--- START ---

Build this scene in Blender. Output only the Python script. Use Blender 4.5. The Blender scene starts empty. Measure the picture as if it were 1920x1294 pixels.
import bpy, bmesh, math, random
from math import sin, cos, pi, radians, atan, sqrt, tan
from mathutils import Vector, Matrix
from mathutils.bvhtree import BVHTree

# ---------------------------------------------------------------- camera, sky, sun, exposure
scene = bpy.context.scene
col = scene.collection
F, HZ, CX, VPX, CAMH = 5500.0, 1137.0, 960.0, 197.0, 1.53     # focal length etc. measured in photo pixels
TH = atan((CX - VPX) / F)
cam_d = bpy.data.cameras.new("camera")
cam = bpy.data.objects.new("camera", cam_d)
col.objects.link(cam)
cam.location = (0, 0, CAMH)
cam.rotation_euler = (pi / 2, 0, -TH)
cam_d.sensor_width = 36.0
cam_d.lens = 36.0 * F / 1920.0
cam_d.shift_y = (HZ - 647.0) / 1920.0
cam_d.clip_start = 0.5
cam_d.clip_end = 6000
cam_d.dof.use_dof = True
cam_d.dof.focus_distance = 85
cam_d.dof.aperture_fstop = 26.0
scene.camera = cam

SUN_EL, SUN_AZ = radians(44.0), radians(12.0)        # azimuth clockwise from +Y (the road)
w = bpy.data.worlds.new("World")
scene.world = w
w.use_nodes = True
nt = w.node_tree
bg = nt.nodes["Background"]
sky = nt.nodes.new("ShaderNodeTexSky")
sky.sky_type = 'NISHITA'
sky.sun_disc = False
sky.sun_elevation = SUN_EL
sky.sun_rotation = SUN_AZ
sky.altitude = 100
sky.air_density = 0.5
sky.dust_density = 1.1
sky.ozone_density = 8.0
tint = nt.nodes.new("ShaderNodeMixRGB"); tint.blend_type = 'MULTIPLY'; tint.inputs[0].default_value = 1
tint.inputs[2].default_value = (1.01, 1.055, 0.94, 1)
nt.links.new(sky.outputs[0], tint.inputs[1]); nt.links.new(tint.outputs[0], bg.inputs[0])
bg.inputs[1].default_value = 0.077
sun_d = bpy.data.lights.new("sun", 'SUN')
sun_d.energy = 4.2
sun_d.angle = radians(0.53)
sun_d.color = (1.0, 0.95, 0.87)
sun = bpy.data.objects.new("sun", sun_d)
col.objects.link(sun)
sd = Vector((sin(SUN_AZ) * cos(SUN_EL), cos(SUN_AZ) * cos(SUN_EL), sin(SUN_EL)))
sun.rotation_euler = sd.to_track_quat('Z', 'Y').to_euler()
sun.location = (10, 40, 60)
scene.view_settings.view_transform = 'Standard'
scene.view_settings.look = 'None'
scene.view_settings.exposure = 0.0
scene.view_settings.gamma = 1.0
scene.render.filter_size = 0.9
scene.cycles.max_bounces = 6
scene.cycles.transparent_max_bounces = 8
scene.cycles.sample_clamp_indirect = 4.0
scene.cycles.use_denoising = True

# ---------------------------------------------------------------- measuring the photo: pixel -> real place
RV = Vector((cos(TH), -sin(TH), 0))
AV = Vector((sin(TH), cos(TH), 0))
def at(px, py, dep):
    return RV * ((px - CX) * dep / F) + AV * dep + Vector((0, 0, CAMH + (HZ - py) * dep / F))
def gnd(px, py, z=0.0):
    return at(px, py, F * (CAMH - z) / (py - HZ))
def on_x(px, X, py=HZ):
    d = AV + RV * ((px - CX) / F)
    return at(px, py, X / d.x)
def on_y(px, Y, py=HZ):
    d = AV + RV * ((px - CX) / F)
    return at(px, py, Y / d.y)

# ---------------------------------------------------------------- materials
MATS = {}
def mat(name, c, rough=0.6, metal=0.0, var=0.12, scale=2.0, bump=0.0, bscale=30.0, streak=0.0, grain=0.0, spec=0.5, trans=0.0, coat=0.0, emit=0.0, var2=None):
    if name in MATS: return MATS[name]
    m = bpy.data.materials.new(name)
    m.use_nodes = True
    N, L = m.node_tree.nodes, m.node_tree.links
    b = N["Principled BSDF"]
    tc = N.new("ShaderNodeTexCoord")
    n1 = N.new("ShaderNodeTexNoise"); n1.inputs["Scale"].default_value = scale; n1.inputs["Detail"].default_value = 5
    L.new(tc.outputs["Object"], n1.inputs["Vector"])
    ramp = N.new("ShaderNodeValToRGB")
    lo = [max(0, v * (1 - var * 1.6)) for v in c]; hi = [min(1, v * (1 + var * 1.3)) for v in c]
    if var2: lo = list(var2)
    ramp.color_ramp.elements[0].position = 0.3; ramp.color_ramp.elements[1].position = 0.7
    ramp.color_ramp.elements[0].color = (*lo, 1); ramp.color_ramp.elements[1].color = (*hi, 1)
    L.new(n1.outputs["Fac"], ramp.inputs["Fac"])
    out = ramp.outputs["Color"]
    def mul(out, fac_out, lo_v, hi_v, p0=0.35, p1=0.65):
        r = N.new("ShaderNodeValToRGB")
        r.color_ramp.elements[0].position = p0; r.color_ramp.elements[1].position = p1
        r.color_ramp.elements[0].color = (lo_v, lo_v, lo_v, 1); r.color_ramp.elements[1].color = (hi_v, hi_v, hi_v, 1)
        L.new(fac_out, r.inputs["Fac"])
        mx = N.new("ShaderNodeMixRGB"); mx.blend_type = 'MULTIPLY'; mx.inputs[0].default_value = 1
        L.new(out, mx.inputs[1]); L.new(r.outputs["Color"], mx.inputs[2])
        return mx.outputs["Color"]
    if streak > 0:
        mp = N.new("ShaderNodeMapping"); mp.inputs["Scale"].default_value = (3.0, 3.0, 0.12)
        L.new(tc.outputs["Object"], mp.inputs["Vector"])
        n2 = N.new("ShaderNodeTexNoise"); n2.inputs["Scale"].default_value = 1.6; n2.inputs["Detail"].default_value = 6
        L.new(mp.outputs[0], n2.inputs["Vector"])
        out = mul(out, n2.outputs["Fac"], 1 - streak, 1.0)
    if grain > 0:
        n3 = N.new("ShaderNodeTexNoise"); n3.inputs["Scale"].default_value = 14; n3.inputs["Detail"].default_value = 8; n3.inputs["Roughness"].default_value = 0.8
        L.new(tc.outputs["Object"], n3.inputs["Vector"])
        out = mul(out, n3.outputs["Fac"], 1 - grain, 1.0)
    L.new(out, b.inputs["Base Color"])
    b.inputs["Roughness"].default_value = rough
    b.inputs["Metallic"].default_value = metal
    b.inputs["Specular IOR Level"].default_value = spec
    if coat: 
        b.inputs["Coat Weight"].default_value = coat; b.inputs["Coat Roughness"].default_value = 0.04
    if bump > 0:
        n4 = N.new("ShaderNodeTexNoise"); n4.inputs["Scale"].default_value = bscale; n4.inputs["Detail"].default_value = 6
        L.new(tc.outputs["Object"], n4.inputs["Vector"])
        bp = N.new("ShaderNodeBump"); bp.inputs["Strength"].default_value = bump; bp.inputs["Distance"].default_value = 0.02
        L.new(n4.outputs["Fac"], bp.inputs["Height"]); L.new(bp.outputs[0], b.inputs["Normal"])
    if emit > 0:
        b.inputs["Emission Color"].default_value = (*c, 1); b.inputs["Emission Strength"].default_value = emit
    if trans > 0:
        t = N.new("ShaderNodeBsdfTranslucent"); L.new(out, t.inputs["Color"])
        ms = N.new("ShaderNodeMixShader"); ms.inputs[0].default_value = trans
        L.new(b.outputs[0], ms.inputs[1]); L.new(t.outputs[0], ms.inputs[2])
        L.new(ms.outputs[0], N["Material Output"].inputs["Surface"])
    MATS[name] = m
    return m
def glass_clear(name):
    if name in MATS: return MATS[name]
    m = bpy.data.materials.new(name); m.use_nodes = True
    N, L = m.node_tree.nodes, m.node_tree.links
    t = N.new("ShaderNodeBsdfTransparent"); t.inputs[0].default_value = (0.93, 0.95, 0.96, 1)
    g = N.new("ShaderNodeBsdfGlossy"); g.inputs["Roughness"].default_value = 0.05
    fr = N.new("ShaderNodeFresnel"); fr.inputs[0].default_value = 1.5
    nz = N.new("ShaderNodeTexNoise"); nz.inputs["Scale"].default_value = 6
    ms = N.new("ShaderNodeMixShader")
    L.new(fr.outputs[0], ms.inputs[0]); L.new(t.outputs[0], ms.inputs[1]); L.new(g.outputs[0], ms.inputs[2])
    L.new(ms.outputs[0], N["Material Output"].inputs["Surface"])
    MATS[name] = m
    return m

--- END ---

The answer is a single number: how many lines include the word "pixels"?

— Output below —
2